There is a noticeable change of atmosphere, if not sound (although the album is notable for its louder, more modern drum sounds), on Poetics... In place of the fragile love songs are equally wistful and humorous songs about politics in Hong Kong.  If that sounds less than appealing, the melodies are often better than ever, and the satirical ‘Donald Tsang, Please Die’ (sung in P’s most deadpan manner, and with guitars on the verge of being out of tune) is a superb piece of serio-comic polemic in the mould of Morrissey’s ‘Margaret On The Guillotine’. In fact, Poetics is something of a step forward for P the performer, as two of its standout tracks, ‘Donald Tsang’ and the lovely, funny ‘When The Party Is Over I Miss My Dear Porn Star’ are sung entirely by him. One of many other highlights is ‘Wet Dream’ sung by both Nicole and P, a slightly fuzzy, guitar-based song but with a retro, 60s feel and ‘Romance In Kowloon Tong’ a sweet duet which feels like a throwback to the romantic longings of The Okay Thing to Do... Overall, if not their most accessible album to foreigners (at least half of the tracks are sung entirely in Cantonese), Poetics... is easily the equal of any of their albums, the more so for pushing the boundaries of their subject matter.

Hong Kong Is One Big Shopping Mall (2011)

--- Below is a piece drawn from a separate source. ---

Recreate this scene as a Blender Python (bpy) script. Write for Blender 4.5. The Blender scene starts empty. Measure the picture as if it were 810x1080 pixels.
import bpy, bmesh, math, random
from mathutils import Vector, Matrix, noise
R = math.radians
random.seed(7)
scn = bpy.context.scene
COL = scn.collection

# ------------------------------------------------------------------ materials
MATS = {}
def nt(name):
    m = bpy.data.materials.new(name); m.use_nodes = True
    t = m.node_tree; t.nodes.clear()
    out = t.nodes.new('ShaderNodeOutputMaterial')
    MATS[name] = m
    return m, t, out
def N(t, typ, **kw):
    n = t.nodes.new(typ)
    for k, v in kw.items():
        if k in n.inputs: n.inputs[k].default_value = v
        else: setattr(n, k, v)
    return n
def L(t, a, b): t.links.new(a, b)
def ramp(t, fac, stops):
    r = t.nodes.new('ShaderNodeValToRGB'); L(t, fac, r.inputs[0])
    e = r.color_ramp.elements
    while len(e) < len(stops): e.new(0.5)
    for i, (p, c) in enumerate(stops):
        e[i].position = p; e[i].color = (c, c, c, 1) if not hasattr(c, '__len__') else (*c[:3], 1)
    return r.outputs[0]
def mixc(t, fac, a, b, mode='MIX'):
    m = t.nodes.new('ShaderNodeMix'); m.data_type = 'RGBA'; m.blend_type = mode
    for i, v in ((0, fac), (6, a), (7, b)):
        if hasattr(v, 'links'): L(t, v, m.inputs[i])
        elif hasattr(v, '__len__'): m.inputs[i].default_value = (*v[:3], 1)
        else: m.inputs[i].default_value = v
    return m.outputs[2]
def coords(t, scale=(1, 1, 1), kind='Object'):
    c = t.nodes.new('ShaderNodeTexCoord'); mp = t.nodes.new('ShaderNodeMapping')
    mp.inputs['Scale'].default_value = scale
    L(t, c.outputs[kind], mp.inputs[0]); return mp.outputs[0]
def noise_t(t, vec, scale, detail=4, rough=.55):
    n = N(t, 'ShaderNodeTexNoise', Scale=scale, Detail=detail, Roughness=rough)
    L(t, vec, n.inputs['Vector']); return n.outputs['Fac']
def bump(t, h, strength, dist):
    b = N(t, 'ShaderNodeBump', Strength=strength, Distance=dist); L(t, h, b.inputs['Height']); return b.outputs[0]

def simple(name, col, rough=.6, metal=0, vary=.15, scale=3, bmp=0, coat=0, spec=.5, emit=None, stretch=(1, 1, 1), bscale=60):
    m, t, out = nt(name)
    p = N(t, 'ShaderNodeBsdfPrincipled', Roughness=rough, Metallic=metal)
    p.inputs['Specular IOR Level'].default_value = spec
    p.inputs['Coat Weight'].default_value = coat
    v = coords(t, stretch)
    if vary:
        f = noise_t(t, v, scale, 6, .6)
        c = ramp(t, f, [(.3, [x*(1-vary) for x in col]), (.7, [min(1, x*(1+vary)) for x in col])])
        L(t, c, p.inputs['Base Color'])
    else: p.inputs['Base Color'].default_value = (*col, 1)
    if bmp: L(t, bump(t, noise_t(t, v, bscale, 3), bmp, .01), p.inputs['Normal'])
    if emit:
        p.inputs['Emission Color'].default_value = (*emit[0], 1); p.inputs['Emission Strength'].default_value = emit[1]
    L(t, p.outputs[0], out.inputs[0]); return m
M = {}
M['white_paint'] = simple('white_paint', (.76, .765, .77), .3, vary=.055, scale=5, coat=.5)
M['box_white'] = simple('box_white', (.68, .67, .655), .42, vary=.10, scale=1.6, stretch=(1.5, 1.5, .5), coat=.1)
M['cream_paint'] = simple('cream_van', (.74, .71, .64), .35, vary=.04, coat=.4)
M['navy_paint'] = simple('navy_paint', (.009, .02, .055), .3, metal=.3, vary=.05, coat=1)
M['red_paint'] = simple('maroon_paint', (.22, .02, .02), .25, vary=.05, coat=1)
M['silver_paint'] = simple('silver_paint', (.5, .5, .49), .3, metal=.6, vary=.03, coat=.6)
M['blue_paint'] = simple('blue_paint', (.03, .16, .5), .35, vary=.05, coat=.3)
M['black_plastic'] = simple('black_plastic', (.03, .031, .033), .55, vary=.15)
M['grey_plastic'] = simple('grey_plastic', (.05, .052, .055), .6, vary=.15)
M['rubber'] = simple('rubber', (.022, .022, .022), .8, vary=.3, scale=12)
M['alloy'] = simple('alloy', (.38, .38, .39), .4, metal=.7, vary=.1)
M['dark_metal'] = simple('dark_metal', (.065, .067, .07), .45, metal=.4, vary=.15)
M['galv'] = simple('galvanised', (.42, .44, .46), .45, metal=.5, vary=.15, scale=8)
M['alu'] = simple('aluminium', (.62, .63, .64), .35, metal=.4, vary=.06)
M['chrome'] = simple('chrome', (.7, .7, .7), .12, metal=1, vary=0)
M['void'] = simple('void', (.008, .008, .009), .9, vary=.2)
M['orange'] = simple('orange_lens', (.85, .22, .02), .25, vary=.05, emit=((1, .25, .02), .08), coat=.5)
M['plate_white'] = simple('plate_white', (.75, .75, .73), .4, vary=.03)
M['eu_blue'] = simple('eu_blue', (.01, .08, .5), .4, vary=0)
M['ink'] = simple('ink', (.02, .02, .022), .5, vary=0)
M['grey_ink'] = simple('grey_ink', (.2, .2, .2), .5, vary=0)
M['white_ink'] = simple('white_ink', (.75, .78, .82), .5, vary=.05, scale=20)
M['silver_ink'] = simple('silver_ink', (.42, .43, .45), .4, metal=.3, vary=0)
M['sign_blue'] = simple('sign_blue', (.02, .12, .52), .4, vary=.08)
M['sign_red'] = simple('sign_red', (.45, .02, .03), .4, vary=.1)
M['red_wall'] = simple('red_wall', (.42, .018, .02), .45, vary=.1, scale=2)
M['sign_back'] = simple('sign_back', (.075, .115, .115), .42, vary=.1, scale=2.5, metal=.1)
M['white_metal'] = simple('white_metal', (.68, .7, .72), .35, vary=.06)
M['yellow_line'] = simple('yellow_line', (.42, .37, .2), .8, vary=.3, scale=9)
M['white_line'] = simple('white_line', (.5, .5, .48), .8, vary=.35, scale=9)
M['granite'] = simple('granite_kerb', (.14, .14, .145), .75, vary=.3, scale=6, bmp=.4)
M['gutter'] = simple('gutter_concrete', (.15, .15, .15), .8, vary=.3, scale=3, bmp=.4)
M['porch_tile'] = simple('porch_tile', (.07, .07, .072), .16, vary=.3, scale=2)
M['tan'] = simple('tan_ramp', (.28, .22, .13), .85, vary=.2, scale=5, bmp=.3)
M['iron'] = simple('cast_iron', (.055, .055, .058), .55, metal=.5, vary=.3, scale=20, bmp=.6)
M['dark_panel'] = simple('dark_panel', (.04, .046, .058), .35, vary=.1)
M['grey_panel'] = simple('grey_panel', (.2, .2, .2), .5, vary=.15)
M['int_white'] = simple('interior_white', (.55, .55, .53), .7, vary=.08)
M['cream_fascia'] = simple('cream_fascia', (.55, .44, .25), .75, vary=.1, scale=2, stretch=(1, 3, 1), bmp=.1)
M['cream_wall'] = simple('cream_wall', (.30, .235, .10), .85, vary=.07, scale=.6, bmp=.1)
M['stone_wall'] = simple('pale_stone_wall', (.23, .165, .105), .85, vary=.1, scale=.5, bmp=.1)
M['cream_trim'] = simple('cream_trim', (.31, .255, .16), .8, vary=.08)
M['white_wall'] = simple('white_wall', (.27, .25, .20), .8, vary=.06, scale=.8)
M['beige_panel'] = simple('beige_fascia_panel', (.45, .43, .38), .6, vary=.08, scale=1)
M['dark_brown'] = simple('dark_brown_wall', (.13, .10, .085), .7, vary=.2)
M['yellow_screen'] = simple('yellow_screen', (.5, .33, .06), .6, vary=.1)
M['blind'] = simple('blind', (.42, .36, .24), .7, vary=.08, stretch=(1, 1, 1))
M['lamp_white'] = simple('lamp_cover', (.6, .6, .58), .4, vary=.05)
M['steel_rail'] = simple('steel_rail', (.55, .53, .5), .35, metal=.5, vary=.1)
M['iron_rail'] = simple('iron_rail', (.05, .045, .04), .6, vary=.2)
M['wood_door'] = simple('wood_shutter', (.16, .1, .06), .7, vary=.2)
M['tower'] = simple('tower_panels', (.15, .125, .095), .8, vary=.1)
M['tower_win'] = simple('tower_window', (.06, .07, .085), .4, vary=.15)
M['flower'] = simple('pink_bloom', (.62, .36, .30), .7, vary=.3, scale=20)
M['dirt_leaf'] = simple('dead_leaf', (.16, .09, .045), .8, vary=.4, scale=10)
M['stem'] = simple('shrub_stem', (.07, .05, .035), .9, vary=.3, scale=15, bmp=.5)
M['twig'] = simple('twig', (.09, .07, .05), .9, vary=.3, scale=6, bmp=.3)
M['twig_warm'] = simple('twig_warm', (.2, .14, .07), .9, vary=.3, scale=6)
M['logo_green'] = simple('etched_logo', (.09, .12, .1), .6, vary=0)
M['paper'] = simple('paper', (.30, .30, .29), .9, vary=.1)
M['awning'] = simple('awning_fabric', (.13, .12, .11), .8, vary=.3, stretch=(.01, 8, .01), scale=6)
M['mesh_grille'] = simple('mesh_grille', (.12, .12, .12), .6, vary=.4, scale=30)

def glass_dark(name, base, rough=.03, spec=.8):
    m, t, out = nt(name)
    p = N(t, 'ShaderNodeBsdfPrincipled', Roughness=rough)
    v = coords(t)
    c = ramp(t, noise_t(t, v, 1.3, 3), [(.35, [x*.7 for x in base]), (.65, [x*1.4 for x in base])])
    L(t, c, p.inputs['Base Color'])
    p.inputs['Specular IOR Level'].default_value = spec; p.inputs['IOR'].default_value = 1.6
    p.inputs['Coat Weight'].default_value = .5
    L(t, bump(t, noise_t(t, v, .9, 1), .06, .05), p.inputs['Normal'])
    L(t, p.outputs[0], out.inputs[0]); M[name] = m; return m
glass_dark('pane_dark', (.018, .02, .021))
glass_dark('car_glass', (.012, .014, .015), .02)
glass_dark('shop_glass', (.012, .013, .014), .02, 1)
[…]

This album is slightly frustrating for the non-Cantonese speaker; musically, it seems to be revisiting the wistful, romantic themes of the band’s early work, but as there are few English language moments throughout the album it’s hard to say. Nevertheless, it features some of MLA’s most affecting tunes to date, such as the lovely (presumably a bad translation) ‘The Charming Scarf’. There is also a departure from the band’s usual sound in the very Cranes-esque grand piano and narration that is according to Google translate called ‘Pigs one by one disappeared in the city.’ More typically MLA is ‘Terence...’ (the rest of the title is in Chinese characters), a catchy, twee tune which soundwise could be from ‘The Okay Thing To Do...’ The one English lyric on the album is, in its entirety; ‘If you bring me once more to the party, I promise that I’ll behave like a lady. I understand I’m no longer twenty, but I still wanna try the sweetie.’ The song itself is multilayered by the band’s standards, with cheap-sounding organ, piano and guitar creating a lovely atmosphere.
But although when examined on a song for song basis, the album is the equal of any of the band’s work, it’s hard not to mourn the lack of either romantic or satirical English lyrics, which sadly makes Hong Kong... less memorable than its predecessors at least at first.

Lonely Friday (2012)

My Little Airport are one of those rare bands (like AC/DC or the BMX Bandits) where what one wants is not something innovative or different, but a new set of songs that somehow repeats the 'formula' without it feeling like a formula. Thankfully, Lonely Friday does just that. Although the album is closer to Hong Kong Is One Big Shopping Mall than their earlier works in that most of the 17(!) songs are sung in Cantonese, the strange, lyrical atmosphere of urban melancholy that made their earlier works so special is stronger than at any time since Becoz I Was Too Nervous... A case in point is the  romantic longing of the jointly sung ballad called (according to google translate) 'Romantic' which is full of the romantic but earthy yearning of many of their greatest songs. Of the English language songs, Love Is Not A Romantic Song is a fragile, half whispered lament and 'How Can You Fall in Love With a Guy Who Doesn't Know Gainsbourg?' is self-explanatory - a great single, if not one of their absolute best (title's a bit long to fit a tune very easily). The sound of the album is that of the relatively more polished Hong Kong..., that is, lo-fi but ambitious, rather than simply lo-fi. The cover, silly and somehow sad, is one of their best, and if Lonely Friday isn't exactly an advance on their work as a whole, it strengthens their discography rather than the opposite.